CS and the City Sean Lynch

Microsoft wants Yahoo! bad

Besides yesterday being the most undeserved snow day in Waterloo history, it was also MS’s turn to drop a mighty news making bombshell: Microsoft bid $44.6 Billion for Yahoo. I figured Dr. Evil would be appropriate.

This is the sort of news that gets my geek blood pumping. An event like this sends millions of different wavelengths of possibility flying in every direction, interfering constructively and destructively in peaks of likely outcomes. The analysits are doing their absolute best to help point them out too: Will Google bid too? Maybe News Corp. will. What does Microsoft gain? Is this the end of Google’s dominance? Will Yahoo employees even want to work for Microsoft? It might be better than getting canned outright.

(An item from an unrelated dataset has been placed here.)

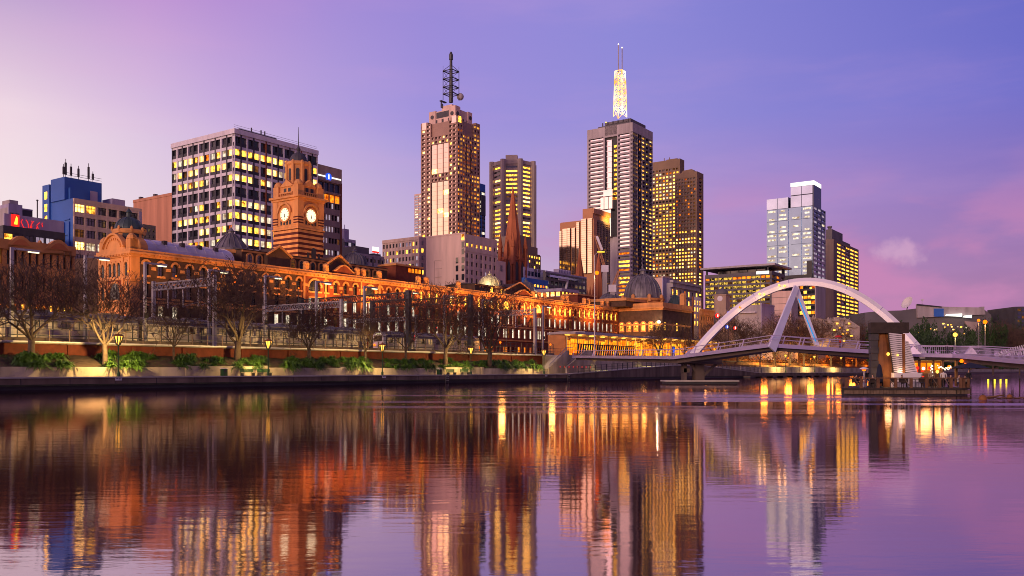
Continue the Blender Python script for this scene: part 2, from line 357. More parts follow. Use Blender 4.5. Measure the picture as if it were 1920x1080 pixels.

To be fair, Yahoo has some great properties that Microsoft would be well guided to leave the hell alone. Let’s see here: Flickr, Upcoming, Yahoo Mail, Finance, Music, IM, etc. Of course, this would only compound the absolute most frustrating thing about working at Microsoft: If you’re working on a project, chances are there are at least two other groups in the company doing the same thing. Adding a parallel internet product offering stack is not going to make the situation better. Even if Microsoft’s essentially admitting defeat in the race for internet viewer keystrokes, you can be sure it’ll be Yahoo products that get the axe before equivalent Microsoft ones.

What I wouldn’t give to be back at Google when Marissa Mayer gives the “This is our position” talk to the PM corp. Or to be a fly on the wall as Jerry Yang decides what to do with the offer, or Steve Ballmer waits for the response. It’s hard to under emphasize the effect this offer will have on the tech landscape. I’d be wise to actually make the effort to organize my thoughts and the ones on the other news site. Somebody will write a book about this and make a whole lot of money. Might as well be me. I sure as hell didn’t make any when Yahoo!’s stock jumped 50% yesterday.